校長ブログ

校長 木内 淳詞 Junji Kiuchi

2020.07.11

来年度の「探究旅行」説明会

 午後からは、来年度、高2段階における修学旅行改め「探究旅行」についての説明会を、保護者の皆さま対象に実施いたしました。梅雨の最中にも関わらず、たくさんの方々にご参加いただきました。説明会の後は、クラスに分かれて、クラス懇談も開催いたしました。
 説明会の冒頭に、私の方からご挨拶をいたしました。以下は、その概要です。

 本日は梅雨の最中、直接学校まで起こしいただき、ありがとうございます。この後、各クラスにおける懇談会も予定されておりますが、まずは全体でお集まりいただき、次年度よりスタートする、修学旅行改め「探究旅行」について、話をさせていただきます。
 もともと本校の修学旅行は、生活指導の一環として、生徒の代表者がルールを決め、学年集団をリードしながら進めていくというスタイルをとっておりました。行先は今年度に至るまでずっと北海道であり、学年の生徒全体に同じような経験をさせるというということも大切にしてきました。しかしながら、時代も変わり、学校として修学旅行に求める意義も変化してきています。以前の学校では「目的」とされてきたことが、今の学校では何かもっと大きな目的を達成するための「手段」という位置づけにかわってきています。たとえば、誤解を恐れずに言うならば、大学進学は高校としての目的ではなく、一つの手段であり、大学に進学する、大学で学ぶことを通して何を実現させるのか、そのことこそが目的となっています。もちろん、私たちの究極の目的は、教育理念に示されている「独立自彊・社会有為」を体現する人物の育成、ということになります。近年の修学旅行は「体験」重視型で、体験の内容も生徒に選んでもらう形をとってまいりましたが、学校での学びと修学旅行の内容をさらに密接につなげたいということで、次年度からは「探究旅行」という名前にし、学校内だけでは完結しない探究の取り組みを、「探究旅行」において行いたいと考えております。
 探究は今までの学びよりも「さらに深掘りし、越境する」ことにより、一つの経験や断片的な知識を他の経験や知識とつなげ、総合知を獲得していくプロセスであり、リベラルアーツを身につけていくための手段でもあります。リベラルアーツは自由になる技術という意味があります。私たち大人は近代的な考え方に縛られていて、様々な課題に対して「正解」を求めてしまいます。すぐに正解を思いつかなければ「わかりません」と答え、「わかる人、いますか?」と問われても、間違っていたら恥ずかしいので手を挙げる人はごく少数です。これも正解主義という近代の考え方に縛られて自由ではない状態にあるということなのです。近代のフレームワークから脱して次の時代を生きていく力を身につけることも探究の学びの大きな意義であると言えます。
 さて、以上のことから、本校の修学旅行も探究旅行という形に大きく変化していきます。私たちもまだ完成形を描き切れているわけではなく、過渡期の状況ではありますが、本校の、また日本の学びを大きく変えるものとして、今日は来年度にスタートする探究旅行についてお話しいたします。今しばらくお付き合いいただき、探究旅行に対する理解を深めていただけますと幸いです。よろしくお願いいたします。

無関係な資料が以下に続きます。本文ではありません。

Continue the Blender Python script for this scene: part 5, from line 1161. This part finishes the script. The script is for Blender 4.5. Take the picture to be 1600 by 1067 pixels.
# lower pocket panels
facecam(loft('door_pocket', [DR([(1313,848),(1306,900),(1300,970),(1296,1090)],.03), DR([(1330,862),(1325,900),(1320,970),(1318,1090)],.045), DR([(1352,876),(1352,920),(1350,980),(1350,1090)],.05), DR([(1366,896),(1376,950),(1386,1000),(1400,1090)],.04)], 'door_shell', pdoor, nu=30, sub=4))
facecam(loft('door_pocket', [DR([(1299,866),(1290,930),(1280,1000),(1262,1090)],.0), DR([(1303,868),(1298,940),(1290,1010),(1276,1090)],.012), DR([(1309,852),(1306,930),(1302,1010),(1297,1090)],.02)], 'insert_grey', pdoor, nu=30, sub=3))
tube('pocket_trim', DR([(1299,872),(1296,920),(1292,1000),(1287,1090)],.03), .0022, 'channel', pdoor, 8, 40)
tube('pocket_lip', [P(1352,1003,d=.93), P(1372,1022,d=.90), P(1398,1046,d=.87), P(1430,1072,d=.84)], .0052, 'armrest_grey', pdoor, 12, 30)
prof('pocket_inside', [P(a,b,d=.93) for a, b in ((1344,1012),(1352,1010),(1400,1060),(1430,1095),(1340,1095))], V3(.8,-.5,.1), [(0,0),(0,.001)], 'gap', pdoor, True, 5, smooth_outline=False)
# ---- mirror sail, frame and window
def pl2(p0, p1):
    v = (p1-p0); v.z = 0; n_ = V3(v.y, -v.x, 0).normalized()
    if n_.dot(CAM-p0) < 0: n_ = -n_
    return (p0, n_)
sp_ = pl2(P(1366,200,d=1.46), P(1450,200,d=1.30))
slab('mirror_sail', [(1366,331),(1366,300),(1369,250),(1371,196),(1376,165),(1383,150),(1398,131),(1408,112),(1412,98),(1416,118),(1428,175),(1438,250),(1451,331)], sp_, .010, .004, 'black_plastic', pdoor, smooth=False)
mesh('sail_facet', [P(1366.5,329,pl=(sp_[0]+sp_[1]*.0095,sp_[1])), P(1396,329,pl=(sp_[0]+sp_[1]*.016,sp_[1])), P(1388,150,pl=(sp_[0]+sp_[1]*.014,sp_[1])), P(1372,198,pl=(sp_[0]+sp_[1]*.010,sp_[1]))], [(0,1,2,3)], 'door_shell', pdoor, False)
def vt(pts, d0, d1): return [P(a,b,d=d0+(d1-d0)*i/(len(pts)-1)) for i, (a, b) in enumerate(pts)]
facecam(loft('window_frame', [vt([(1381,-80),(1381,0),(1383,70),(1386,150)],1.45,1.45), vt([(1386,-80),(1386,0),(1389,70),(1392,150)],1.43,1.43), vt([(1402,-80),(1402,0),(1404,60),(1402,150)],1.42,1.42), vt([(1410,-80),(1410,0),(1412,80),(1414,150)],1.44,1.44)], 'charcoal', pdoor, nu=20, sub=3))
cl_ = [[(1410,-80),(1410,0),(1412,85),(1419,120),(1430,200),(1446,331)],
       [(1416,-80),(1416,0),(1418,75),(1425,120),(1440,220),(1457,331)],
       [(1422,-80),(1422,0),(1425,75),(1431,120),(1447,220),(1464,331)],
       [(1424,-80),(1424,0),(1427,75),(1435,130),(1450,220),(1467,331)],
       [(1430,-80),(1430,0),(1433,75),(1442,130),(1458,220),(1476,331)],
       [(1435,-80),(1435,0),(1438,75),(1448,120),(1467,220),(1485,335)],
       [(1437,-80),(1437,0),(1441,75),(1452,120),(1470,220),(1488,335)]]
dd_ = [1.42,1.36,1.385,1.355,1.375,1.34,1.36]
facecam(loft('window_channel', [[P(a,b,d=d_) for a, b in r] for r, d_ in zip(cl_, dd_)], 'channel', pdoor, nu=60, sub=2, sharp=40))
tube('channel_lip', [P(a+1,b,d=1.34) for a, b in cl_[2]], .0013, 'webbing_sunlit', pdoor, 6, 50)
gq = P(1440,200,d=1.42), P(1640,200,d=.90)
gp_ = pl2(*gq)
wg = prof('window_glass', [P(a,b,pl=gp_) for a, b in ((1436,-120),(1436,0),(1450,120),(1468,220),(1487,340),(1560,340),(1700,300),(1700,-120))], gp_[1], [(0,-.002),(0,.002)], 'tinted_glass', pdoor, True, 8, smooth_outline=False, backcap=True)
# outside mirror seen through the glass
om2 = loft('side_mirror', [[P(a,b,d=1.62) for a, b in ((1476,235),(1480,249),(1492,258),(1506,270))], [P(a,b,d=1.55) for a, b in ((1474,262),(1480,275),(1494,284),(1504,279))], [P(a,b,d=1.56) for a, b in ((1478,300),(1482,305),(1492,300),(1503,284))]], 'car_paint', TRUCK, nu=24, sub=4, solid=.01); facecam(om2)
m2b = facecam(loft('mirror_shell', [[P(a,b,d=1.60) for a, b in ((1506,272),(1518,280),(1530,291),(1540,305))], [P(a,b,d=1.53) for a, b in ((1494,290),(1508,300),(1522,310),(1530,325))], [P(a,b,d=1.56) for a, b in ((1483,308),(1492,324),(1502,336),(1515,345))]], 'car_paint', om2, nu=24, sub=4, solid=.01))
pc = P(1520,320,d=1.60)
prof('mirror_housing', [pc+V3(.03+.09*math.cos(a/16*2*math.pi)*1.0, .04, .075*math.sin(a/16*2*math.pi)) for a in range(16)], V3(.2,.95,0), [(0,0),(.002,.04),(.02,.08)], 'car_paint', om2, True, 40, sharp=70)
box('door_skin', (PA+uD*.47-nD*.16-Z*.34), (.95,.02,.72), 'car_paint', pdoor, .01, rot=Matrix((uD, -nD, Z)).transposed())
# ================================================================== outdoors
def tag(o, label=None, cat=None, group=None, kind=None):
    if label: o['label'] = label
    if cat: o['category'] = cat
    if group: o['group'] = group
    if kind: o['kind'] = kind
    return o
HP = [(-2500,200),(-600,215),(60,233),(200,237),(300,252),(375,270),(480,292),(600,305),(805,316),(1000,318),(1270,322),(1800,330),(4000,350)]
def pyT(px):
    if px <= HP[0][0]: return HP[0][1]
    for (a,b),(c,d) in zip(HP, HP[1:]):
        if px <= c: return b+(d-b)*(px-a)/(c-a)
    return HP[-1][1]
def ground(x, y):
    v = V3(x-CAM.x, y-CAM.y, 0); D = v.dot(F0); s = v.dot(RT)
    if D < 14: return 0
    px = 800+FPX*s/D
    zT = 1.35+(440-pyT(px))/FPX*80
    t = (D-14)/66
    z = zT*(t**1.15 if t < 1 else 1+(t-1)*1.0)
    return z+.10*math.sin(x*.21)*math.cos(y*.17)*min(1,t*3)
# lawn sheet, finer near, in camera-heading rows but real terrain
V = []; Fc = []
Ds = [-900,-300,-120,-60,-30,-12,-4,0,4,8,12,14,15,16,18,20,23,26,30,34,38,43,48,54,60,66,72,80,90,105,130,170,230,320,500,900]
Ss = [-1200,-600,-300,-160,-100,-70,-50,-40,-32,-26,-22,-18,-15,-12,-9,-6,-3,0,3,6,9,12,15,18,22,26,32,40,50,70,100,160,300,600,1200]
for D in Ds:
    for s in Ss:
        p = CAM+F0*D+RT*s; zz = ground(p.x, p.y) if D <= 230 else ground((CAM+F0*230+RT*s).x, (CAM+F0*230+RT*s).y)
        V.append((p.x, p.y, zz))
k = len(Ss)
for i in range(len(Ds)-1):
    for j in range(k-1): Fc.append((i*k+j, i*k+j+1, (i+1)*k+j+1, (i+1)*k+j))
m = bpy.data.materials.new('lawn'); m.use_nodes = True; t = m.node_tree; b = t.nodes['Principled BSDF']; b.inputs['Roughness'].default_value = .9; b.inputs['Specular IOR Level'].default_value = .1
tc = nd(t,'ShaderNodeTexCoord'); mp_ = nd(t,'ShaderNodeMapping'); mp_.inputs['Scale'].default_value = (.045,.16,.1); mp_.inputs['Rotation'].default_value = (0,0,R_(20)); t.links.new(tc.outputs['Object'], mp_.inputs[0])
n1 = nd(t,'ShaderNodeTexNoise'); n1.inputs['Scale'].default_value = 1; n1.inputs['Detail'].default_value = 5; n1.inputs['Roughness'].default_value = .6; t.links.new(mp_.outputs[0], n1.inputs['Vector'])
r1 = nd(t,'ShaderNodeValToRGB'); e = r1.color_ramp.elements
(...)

 私の挨拶の後、探究科主任の池谷先生から、今年度の取り組み内容が話され、生徒がどんなことに気づいてどんな振り返りをしているのかが紹介されました。探究の取り組みで驚くべきことは、生徒がやすやすと先生を越えていってしまうことです。私たち教員が気づかなかったことに気づき、さらにその気づきを足掛かりにして発想を膨らませる。会が終わった後には、保護者の方から、「生徒の振り返りの言葉を見て鳥肌が立ちました。私も高校の時にこういう教育を受けていたなら、と考えてしまいました」とお声かけいただきました。次年度からの「探究旅行」、今から楽しみですね。